Architecture in 2018: Look to the streets, not the sky

February 2, 2018 Sanjana Saluja

Museums, hotels and towers do not alone make cities. Architecture has an unique power to build, sustain and forge communities. BizCommunity explores how everyday buildings can strengthen communities and invigorate urban life.

This is good news for architects. Indeed, 2018 promises to be a favourable year for the profession: A spectacular array of sleek museums, posh hotels and some of the world’s tallest towers are slated for completion.

But income inequality is on the rise in the United States, with many city dwellers reaping few benefits from the current economic upturn.

The same could be said for the colossal scale and visual theatrics of high-profile buildings. Residential towers for the super rich are transforming the skylines of cities and public spaces are increasingly being privatised. As a result, cities are being shaped according to the desires of the elite.

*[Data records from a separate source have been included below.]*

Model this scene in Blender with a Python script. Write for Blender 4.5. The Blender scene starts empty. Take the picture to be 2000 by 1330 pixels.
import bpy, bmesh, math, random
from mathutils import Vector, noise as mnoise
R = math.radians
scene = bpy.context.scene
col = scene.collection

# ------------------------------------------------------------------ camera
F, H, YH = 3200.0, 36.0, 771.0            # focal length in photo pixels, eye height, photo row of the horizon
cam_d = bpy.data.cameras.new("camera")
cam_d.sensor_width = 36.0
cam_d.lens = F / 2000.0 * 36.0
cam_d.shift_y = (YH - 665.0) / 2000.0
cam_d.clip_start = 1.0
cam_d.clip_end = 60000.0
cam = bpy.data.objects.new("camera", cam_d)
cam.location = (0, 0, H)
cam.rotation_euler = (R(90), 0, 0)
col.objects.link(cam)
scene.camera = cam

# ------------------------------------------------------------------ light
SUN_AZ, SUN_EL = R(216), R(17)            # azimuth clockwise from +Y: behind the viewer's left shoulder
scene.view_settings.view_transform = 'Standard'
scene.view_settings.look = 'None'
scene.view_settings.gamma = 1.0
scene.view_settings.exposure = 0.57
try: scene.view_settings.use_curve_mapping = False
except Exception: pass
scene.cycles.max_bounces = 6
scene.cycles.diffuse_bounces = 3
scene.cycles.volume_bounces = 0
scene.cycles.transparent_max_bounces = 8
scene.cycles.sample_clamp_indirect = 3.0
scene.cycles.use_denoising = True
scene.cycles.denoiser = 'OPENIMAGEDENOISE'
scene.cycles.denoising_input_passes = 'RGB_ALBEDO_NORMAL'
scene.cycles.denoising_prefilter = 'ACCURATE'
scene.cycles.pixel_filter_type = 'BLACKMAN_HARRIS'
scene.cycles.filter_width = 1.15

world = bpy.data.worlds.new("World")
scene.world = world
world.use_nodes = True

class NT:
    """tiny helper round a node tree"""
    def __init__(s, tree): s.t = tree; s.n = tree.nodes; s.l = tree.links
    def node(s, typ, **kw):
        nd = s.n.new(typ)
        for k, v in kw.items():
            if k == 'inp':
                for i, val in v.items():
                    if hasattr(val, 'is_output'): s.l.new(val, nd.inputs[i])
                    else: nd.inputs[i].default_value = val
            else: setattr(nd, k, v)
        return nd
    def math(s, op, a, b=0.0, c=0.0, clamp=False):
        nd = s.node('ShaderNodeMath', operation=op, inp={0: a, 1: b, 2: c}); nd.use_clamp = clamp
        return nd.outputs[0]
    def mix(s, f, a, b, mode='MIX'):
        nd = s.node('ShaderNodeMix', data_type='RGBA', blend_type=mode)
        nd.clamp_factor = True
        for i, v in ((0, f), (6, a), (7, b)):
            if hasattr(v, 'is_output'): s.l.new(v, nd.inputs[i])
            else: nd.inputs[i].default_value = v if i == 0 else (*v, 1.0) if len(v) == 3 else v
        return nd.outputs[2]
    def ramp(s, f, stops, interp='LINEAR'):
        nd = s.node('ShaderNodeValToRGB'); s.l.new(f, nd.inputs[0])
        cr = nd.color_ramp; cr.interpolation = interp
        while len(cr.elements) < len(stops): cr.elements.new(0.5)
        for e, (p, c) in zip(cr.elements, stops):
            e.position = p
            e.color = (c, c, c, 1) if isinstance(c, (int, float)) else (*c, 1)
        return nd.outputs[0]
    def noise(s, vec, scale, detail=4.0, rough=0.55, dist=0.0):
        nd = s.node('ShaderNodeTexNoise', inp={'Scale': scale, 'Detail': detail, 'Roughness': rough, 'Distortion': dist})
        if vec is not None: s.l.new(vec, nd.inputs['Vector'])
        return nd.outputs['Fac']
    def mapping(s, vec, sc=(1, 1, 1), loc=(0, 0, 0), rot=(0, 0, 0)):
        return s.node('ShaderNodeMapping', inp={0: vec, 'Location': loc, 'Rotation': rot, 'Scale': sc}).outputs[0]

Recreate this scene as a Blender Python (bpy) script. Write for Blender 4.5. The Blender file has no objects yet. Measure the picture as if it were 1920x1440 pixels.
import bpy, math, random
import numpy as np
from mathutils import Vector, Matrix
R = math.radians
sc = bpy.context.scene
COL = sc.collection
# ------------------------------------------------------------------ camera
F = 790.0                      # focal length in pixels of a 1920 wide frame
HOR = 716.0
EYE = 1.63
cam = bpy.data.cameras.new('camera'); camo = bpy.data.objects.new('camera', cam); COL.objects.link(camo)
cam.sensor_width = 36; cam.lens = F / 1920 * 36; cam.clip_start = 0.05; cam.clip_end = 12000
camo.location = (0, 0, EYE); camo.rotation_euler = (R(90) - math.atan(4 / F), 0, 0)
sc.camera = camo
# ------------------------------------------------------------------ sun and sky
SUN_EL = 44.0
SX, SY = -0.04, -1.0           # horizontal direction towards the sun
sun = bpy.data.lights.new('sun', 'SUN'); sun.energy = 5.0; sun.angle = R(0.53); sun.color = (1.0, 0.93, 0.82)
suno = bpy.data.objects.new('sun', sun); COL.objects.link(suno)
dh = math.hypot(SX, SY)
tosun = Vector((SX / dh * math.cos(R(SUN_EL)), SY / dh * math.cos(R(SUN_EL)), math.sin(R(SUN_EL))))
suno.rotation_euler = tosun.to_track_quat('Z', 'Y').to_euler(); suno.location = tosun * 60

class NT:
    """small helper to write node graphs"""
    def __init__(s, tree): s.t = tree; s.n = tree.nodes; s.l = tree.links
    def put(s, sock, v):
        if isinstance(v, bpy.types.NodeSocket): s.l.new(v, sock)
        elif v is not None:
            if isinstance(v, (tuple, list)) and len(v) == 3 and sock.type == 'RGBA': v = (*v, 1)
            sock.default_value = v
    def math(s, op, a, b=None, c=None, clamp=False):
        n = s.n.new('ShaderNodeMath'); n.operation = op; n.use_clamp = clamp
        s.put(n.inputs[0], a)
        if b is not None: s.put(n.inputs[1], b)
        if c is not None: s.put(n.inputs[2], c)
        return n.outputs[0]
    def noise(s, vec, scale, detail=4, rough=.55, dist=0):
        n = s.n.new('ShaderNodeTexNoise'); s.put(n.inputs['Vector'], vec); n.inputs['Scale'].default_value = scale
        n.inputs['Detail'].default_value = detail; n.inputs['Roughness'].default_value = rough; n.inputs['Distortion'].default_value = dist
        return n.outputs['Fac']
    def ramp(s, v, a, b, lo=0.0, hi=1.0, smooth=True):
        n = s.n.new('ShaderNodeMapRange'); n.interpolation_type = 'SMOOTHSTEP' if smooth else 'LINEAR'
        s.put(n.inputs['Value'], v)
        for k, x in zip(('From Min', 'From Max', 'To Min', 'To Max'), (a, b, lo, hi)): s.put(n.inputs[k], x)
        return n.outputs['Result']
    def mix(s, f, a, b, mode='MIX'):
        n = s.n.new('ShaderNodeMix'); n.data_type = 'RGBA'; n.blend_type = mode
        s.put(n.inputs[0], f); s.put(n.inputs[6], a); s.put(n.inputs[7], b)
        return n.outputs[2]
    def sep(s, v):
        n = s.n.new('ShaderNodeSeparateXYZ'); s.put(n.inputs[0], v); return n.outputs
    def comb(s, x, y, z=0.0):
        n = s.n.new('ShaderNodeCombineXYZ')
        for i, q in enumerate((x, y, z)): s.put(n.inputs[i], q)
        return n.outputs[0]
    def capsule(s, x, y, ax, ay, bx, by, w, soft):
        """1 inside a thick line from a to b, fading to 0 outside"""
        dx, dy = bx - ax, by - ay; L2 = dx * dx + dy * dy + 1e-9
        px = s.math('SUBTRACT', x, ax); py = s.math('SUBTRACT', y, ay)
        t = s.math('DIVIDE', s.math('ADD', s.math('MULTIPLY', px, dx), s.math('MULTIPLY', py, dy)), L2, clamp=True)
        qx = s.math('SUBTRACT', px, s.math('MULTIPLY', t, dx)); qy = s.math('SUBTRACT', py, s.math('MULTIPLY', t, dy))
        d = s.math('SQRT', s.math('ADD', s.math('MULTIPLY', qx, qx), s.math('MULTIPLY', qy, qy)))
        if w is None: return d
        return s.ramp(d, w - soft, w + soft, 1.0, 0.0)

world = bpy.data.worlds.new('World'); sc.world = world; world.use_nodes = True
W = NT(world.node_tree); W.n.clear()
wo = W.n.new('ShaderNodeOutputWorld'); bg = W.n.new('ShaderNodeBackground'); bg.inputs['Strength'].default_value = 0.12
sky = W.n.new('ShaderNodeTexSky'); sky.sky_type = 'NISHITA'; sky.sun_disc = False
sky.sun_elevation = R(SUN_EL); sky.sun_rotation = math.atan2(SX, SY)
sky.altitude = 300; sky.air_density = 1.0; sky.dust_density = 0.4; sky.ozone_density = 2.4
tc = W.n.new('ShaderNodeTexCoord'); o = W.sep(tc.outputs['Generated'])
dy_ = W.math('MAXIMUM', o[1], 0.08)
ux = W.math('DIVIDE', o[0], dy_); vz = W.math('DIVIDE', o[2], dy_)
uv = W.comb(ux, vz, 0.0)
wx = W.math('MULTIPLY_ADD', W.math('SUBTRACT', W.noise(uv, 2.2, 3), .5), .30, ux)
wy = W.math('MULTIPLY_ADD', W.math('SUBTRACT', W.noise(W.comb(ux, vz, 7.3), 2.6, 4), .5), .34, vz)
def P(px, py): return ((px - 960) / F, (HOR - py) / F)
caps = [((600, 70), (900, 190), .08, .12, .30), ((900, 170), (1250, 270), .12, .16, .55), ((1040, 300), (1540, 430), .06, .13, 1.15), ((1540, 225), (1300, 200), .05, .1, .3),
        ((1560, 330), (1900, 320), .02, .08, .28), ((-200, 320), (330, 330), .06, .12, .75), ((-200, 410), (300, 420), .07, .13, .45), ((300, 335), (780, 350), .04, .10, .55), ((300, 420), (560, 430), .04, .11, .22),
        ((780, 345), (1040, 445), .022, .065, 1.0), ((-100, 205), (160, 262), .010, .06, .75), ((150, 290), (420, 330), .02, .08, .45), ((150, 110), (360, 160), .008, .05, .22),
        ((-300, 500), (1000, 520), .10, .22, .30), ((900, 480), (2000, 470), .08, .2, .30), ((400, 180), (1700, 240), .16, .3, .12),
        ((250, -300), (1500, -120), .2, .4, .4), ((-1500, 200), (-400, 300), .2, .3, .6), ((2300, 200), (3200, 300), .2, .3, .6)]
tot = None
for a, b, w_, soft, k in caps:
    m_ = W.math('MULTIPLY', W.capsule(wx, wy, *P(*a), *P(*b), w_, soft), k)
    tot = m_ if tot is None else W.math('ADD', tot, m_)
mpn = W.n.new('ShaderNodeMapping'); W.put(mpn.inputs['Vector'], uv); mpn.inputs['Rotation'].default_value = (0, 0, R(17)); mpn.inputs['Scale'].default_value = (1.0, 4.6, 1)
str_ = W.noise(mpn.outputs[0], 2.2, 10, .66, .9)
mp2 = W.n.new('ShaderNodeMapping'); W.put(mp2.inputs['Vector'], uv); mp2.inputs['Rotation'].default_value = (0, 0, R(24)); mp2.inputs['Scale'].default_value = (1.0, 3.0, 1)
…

This is particularly troublesome as many cities are also grappling with the ongoing politics of austerity – less and less investment in public services, infrastructure and public housing. Yet some architects have dedicated themselves to addressing these very problems.

The architecture of social engagement – the idea that buildings should address inequality and improve the lives of all dwellers – first started gaining steam during the Great Recession. It’s important to continue moving this work out from under the shadows of the glossier buildings that tend to receive the most media attention.